原作者の高山真さんと僕は似ている
──『エゴイスト』はエッセイスト・高山真さんの自伝的小説の映画化です。雑誌編集者として活躍しながら、私生活ではパーソナルトレーナーの龍太(宮沢氷魚)と愛を深めていく浩輔を演じられましたが、まず出演依頼が来たときのことについて。出演を決めた理由から教えてください。
理由はふたつあり、ひとつは原作小説『エゴイスト』に惹かれたことです。この小説は“愛とエゴ”“善と偽善”について描かれており、僕が興味を抱いているテーマだったんです。エンターテインメントして描くのはとても難しいテーマですが、高山さんはそれをとても丁寧に表現されていることに感銘を受けました。
もうひとつは原作者の高山真さんです。
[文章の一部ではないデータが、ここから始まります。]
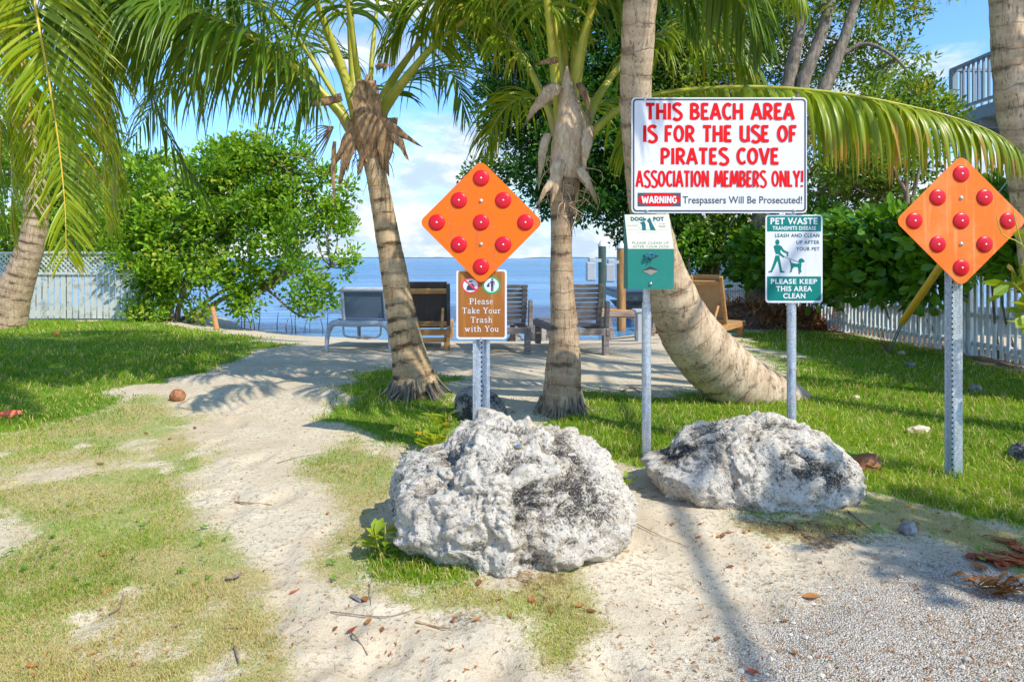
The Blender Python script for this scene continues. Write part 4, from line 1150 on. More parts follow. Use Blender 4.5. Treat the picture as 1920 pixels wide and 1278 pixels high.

自分自身を客観的に観察しているところや、それを言語化して言葉で勝負しているところなど、高山さんと僕は似ていると感じました。地方出身者で、大学の先輩でもあるなど共通点もあるので、共感できるところも多かったです。
──では、出演を決めるのは早かったんですか?
いえ、なかなかすぐには決められなかったです。僕が浩輔を演じることで、高山さんの描いた世界観を果たして表現できるだろうかと心配でした。浩輔は高山さん自身を投影したキャラクターです。それと、異性愛者視点の同性愛者像になってしまうのではないかという懸念もあって、慎重に考える必要があると思いました。
でも製作側が、LGBTQ+inclusive director(※)のミヤタ廉さんを監修者としてつけてくださったり、浩輔の友人役にゲイの方々をキャスティングしてくれたり。そのほかにも様々な配慮をしていただけたので、それなら自分もみなさんに相談しながらやってみようと思いました。
※性的マイノリティに関するセリフや所作、キャスティングなどを監修
リアルかつ、偏見やステレオタイプを助長しないように
──浩輔という男性をどのように解釈して役作りをしたのでしょうか?
高山さんが執筆した『愛は毒か、毒が愛か』というエッセイがあり、僕はこの本の“毒は“エゴ”に置き換えられると思いました。“愛はエゴか、エゴが愛か”をテーマとして心に置いて演じました。
自伝的小説の映画化とはいえ、フィクションなので高山さんに寄せる必要はないのですが、彼が経験したことが『エゴイスト』という小説の中には内包されています。だからこの映画は高山真さんが生きた証になると思い(※高山さんは2020年没)、高山さんのキャラクターを尊重して丁寧に演じたいという気持ちは強かったです。
──話し方や仕草など、意識したところはありますか?
そこはとても悩みました。高山さんのユニークなキャラクターを生かしたいと思いつつも、ご本人そっくりに演じることだけが正解ではないかも、とは思っていました。この作品のテーマと、映画というものの影響力を考えると、たとえ演じ方がどれだけリアルであったとしても、それが世間の偏見やステレオタイプを助長してしまう可能性もある。そのことは、意識していなければいけないと思いました。
最終的にはご本人についてお聞きした印象を半分ほど取り入れさせていただいたつもりです。あとの半分は、ゲイの方にリアルだと思ってもらえて、かつ、そうでない人にも物語がきちんと届く適切なラインを、LGBTQ+inclusive directorのミヤタさんと話し合いながら、役作りを進めていきました。
──ミヤタさんのようなLGBTQ+inclusive directorが映画作りに深く関わるというのは、日本では珍しいことだと思うのですが、ミヤタさんはどのようなアドバイスをしてくださったのですか?
ミヤタさんは脚本の段階から関わっており、監督とディスカッションを重ねたり、僕たち俳優たちと話し合ったりして、浩輔と龍太の関係、彼の友人関係、セクシュアリティについて表現方法に偏りはないか、誤解を招くようなことはないか細かくチェックしていました。
おそらく今後、ミヤタさんのような監修スタッフは増えていくのではないかと思います。僕も含めて、この業界はこれまで、LGBTQだけでなく人種や障害など、マイノリティの描き方に対して無頓着だった部分が否めませんので、とても必要性を感じています。実際、この映画の撮影の間、ミヤタさんはとても頼りになる存在で、僕らは安心して撮影に臨めましたから。